A Newton–Krylov finite volume algorithm for the power-law non-Newtonian fluid flow using pseudo-compressibility technique

An implicit Newton–Krylov finite volume algorithm has been developed for efficient steady-state computation of the power-law non-Newtonian fluid flows. The pseudo-compressibility technique is used for the coupling of continuity and momentum equations. The spatial discretization is central (second-order) for both convective and diffusive terms and the accuracy of the solution is verified. The nine block diagonal Jacobian matrix (needed for implicit formulation) is computed directly through the flux differentiation. Five-diagonal and three-diagonal block matrices (the simplified versions of the main Jacobian matrix) are used with the ILU(0 & 1) and the Thomas linear solvers for preconditioning, respectively. The performance of the Newton-GMRES solver is examined in detail for different preconditioning strategies. The effects of the power-law behavior index and Re number on the convergence rate are also studied. The performance of the Newton-BiCGSTAB and the Newton-GMRES solvers are compared with each other. The results show, the ILU(1)/Newton-GMRES is the most efficient combination that is robust even in high Reynolds number shear-thinning fluid flow cases.

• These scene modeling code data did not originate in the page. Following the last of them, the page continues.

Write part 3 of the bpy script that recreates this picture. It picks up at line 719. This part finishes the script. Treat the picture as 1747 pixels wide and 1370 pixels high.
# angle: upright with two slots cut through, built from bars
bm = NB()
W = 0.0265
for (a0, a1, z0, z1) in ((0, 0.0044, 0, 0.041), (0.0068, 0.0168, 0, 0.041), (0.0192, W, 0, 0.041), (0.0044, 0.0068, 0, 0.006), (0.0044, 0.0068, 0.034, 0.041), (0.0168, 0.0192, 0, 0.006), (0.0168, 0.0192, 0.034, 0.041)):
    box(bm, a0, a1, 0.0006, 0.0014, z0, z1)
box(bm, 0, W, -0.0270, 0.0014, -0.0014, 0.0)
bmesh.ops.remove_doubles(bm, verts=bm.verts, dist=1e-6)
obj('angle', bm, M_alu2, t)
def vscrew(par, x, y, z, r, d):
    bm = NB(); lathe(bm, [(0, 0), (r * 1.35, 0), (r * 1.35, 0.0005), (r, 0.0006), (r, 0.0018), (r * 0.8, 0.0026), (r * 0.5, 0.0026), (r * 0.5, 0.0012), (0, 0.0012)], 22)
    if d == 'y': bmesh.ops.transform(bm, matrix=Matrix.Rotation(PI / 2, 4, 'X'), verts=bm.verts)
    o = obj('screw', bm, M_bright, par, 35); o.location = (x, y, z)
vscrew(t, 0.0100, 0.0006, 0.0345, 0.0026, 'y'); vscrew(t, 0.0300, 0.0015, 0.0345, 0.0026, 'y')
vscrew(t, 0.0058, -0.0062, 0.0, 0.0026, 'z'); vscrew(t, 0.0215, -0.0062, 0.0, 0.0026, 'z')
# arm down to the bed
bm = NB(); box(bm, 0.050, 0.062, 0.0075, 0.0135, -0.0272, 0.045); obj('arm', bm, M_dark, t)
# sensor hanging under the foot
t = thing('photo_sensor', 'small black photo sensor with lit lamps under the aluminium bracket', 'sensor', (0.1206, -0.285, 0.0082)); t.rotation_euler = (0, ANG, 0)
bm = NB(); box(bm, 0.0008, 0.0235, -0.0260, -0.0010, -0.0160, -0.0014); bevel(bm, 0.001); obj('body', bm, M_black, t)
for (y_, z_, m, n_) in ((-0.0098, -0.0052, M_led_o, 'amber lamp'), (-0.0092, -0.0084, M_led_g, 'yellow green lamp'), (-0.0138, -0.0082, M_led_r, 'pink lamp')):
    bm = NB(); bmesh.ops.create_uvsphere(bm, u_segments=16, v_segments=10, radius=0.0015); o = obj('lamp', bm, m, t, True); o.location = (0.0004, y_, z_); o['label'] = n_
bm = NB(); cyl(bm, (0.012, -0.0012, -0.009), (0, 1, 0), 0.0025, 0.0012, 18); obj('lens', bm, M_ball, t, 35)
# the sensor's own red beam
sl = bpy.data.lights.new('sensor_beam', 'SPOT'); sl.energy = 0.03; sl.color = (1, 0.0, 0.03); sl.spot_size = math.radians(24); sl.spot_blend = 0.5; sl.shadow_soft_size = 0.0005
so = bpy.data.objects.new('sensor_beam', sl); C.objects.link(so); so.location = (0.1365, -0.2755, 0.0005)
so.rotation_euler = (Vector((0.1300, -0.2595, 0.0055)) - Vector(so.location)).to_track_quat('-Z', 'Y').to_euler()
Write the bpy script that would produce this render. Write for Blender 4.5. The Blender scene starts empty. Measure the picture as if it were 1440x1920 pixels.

► A Newton–Krylov finite volume algorithm has been developed for the power-law fluid flows. ► Pseudo-compressibility is used for the coupling of the incompressible equations. ► The performance of the Newton-GMRES and BICGSTAB solvers are examined in detail. ► The effects of the power-law index and Re on the convergence rate are also studied. ► The ILU(1)/Newton-GMRES is the robust solver even in high Re shear-thinning flow.